The settlement includes $800,000 in civil penalties and a donation to state schools worth $1 million in arts and crafts supplies. The company also agreed to change its advertising practices.

According to New York State Attorney General Eric T. Schneiderman, Michaels advertised its “custom framing” as a sale product for at least 104 consecutive weeks, using newspaper flyers, in-store banners, and signs to advertise that the framing service was either at least 50 percent off or a certain dollar amount off.

State law prohibits never-ending sales, the AG said, and Michaels’ actions violated Section 350-D, the false advertising provision of the state’s business law.
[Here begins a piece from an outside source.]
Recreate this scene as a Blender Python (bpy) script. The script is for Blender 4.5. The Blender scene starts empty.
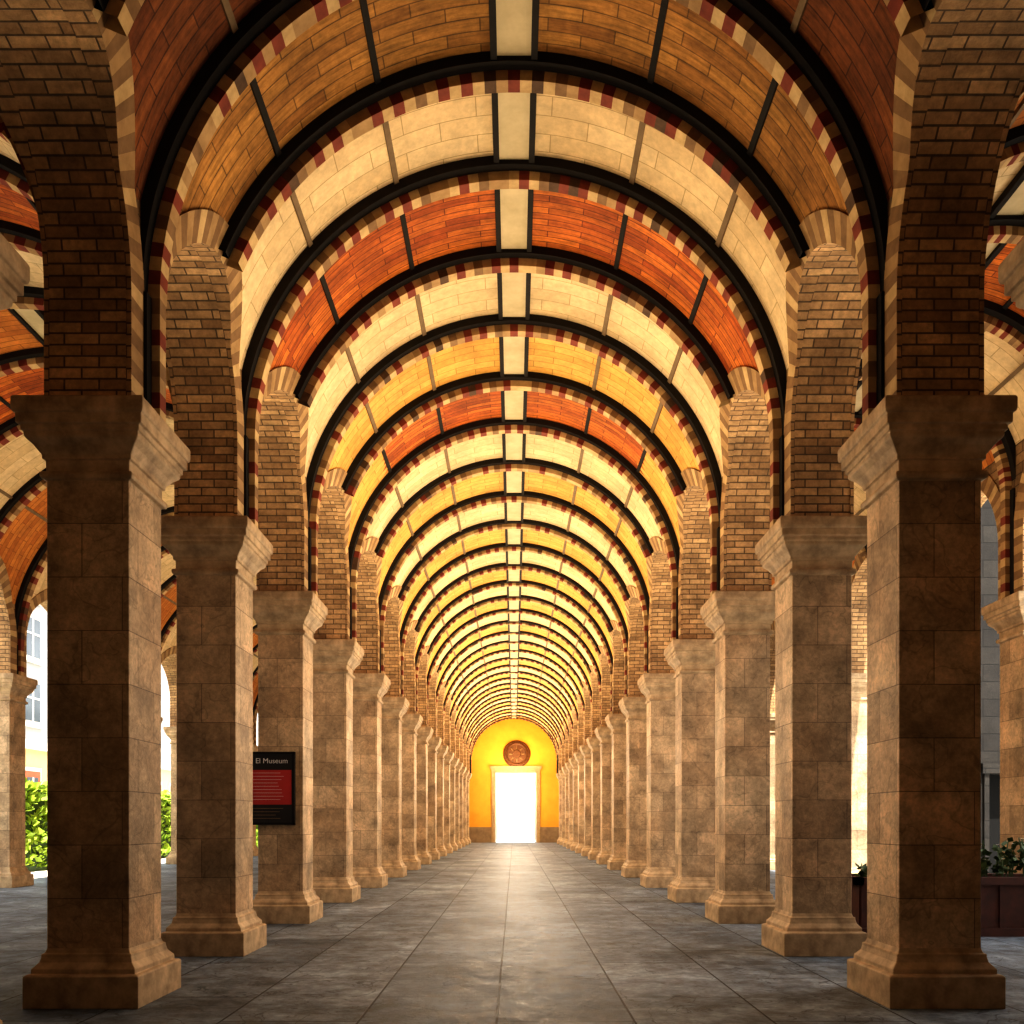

“For years, Michaels duped consumers into thinking they were receiving huge discounts, when in fact, they were simply paying the regular store price,” said Schneiderman. “Through deceptive advertising practices, this company violated the law and took advantage of hardworking consumers trying to save money.”

The AG’s office began tracking the company’s marketing materials in 2009 and found that Michaels advertised the custom framing sale in at least one form every day over a two-year period for its 48 stores in New York.

Why it matters: Companies that engage in promotional pricing should check relevant state law to ensure that their practices are not in violation of advertising regulations.